======== PROVIDED MATERIAL
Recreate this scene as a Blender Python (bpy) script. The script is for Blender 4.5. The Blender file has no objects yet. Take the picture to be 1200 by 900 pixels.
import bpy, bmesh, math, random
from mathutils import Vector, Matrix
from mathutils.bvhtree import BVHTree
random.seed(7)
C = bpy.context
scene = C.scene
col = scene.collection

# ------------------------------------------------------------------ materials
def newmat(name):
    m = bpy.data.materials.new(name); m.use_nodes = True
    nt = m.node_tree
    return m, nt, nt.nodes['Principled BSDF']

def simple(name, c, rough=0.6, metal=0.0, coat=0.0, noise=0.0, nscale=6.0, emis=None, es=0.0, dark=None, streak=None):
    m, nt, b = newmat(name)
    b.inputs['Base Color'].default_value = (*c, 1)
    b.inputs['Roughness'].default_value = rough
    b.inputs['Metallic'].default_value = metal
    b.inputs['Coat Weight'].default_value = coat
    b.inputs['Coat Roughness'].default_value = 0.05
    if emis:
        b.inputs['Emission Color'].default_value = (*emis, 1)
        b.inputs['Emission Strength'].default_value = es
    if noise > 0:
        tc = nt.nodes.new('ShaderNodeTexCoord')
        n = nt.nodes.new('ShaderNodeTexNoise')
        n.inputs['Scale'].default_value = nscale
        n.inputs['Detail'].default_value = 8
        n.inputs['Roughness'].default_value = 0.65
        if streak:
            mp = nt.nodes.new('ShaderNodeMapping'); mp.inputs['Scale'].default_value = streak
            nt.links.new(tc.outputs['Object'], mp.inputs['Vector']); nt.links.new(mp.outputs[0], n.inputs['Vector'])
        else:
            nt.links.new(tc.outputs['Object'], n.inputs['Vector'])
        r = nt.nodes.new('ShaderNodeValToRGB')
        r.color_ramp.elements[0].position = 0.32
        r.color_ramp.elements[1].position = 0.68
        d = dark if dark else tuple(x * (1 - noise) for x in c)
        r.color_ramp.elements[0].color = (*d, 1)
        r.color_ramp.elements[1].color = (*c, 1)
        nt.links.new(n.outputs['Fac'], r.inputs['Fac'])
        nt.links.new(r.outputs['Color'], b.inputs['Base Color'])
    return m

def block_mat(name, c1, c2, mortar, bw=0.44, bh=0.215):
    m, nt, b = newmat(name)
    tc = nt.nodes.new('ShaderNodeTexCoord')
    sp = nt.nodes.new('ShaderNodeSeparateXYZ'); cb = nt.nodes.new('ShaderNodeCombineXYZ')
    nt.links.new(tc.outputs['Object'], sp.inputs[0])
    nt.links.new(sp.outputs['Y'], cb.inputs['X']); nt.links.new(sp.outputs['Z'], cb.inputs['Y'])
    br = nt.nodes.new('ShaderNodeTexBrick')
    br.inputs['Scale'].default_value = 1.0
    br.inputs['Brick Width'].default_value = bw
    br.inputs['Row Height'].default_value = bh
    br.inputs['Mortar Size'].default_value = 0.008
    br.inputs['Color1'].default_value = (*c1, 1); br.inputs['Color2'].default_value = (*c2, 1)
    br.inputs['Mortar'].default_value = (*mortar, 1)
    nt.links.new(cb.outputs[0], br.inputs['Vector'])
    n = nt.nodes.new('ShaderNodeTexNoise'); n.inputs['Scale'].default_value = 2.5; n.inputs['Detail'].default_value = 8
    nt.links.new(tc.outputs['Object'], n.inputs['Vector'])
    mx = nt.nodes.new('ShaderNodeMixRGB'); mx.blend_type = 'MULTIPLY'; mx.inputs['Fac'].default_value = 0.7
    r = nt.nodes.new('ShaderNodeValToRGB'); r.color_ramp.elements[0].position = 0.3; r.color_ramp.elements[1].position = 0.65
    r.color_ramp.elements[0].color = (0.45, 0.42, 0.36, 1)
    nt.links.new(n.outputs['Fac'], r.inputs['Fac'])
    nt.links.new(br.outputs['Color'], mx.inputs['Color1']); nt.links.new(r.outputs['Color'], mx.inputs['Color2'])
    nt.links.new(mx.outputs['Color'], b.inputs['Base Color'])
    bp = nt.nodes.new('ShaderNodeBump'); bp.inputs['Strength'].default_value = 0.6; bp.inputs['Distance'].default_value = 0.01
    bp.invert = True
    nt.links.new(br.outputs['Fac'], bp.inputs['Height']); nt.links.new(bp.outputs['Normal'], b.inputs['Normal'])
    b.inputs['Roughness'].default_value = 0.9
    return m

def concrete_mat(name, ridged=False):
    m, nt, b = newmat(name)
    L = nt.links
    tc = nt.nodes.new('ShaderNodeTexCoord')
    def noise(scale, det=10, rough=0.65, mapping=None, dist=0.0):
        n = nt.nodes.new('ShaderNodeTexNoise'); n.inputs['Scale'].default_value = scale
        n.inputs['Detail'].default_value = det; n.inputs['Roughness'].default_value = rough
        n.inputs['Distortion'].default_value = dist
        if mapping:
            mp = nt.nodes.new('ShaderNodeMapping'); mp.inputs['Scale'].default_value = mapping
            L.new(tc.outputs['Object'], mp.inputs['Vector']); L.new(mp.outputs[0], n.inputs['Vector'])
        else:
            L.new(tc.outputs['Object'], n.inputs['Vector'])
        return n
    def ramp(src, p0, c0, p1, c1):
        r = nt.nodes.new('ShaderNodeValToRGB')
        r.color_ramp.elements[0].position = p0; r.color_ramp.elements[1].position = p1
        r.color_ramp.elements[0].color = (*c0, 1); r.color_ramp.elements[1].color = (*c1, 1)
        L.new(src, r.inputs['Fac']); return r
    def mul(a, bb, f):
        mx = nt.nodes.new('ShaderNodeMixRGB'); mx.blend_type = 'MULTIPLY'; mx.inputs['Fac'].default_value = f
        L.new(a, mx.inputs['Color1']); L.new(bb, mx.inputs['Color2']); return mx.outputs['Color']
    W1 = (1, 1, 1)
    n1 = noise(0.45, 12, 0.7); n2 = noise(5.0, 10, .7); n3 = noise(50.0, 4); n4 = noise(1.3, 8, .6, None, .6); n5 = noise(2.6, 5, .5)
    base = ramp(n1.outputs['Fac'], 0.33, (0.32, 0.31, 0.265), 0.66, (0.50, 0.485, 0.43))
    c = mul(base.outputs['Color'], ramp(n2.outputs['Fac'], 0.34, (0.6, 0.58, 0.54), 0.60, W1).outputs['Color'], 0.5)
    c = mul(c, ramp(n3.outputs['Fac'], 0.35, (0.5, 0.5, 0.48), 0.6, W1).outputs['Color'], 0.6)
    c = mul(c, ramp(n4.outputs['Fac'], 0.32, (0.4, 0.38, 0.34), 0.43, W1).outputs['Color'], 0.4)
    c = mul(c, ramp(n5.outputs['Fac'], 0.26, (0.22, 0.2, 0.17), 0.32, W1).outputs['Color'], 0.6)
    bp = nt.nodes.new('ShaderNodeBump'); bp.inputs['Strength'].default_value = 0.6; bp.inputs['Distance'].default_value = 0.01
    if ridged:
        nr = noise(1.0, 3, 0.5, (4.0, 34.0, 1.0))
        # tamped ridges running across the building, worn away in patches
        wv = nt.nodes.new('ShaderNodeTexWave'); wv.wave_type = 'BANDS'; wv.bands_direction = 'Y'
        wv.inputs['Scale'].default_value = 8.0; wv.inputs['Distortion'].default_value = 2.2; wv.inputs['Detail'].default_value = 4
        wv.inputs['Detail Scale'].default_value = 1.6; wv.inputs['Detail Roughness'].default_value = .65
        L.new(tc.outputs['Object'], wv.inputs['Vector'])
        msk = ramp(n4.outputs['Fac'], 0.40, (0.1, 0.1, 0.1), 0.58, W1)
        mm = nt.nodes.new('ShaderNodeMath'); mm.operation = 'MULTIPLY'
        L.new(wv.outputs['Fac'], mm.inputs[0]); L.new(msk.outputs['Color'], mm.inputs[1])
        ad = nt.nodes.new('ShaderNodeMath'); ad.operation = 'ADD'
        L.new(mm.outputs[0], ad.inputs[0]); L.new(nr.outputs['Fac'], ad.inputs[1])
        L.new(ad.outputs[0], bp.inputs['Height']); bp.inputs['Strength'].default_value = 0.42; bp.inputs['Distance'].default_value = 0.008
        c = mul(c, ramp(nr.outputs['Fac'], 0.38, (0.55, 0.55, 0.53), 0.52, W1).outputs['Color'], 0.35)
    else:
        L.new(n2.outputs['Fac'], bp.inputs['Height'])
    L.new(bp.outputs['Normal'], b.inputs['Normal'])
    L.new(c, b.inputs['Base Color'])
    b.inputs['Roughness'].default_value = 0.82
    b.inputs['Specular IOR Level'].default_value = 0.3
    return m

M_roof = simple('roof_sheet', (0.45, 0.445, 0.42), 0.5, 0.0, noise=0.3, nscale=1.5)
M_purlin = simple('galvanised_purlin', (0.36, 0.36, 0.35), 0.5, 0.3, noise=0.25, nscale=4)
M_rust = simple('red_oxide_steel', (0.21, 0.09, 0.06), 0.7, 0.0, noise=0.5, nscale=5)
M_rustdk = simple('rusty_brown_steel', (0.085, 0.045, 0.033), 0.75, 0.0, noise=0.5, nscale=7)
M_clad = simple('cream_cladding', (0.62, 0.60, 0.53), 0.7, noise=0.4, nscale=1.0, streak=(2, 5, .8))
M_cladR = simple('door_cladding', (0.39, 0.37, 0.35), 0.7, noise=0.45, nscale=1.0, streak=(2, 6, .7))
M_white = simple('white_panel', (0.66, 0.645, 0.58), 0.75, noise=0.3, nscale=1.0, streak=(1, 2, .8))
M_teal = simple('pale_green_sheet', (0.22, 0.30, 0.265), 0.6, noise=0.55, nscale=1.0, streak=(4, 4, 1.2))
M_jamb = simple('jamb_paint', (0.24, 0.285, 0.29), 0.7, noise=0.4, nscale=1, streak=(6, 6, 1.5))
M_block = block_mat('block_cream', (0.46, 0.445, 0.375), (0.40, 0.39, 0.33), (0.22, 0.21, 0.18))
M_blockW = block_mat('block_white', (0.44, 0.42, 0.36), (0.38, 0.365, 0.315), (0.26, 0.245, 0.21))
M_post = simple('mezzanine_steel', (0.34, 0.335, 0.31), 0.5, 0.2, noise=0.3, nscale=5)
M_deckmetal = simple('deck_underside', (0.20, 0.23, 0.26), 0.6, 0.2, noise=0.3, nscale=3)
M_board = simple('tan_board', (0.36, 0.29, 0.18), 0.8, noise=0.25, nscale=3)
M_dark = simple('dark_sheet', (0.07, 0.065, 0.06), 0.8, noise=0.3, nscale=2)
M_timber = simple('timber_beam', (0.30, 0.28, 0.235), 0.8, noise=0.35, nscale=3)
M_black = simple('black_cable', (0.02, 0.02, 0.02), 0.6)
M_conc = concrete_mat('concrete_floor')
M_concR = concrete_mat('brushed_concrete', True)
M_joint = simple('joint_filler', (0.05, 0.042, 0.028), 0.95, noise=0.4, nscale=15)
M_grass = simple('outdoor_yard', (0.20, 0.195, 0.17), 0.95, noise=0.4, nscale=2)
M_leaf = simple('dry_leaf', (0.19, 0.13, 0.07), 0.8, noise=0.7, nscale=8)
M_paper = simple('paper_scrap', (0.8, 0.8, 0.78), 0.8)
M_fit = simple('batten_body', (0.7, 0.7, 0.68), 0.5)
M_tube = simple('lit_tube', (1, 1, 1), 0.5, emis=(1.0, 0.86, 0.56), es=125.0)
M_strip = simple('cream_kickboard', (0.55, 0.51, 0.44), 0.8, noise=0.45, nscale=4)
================
> **EXERCISE**
Reproduce, exactly and with nothing added, the lines from the one that includes "0.8, noise=0.3, nscale=2)" through the last line of the material.

> **TASK RESPONSE**
M_dark = simple('dark_sheet', (0.07, 0.065, 0.06), 0.8, noise=0.3, nscale=2)
M_timber = simple('timber_beam', (0.30, 0.28, 0.235), 0.8, noise=0.35, nscale=3)
M_black = simple('black_cable', (0.02, 0.02, 0.02), 0.6)
M_conc = concrete_mat('concrete_floor')
M_concR = concrete_mat('brushed_concrete', True)
M_joint = simple('joint_filler', (0.05, 0.042, 0.028), 0.95, noise=0.4, nscale=15)
M_grass = simple('outdoor_yard', (0.20, 0.195, 0.17), 0.95, noise=0.4, nscale=2)
M_leaf = simple('dry_leaf', (0.19, 0.13, 0.07), 0.8, noise=0.7, nscale=8)
M_paper = simple('paper_scrap', (0.8, 0.8, 0.78), 0.8)
M_fit = simple('batten_body', (0.7, 0.7, 0.68), 0.5)
M_tube = simple('lit_tube', (1, 1, 1), 0.5, emis=(1.0, 0.86, 0.56), es=125.0)
M_strip = simple('cream_kickboard', (0.55, 0.51, 0.44), 0.8, noise=0.45, nscale=4)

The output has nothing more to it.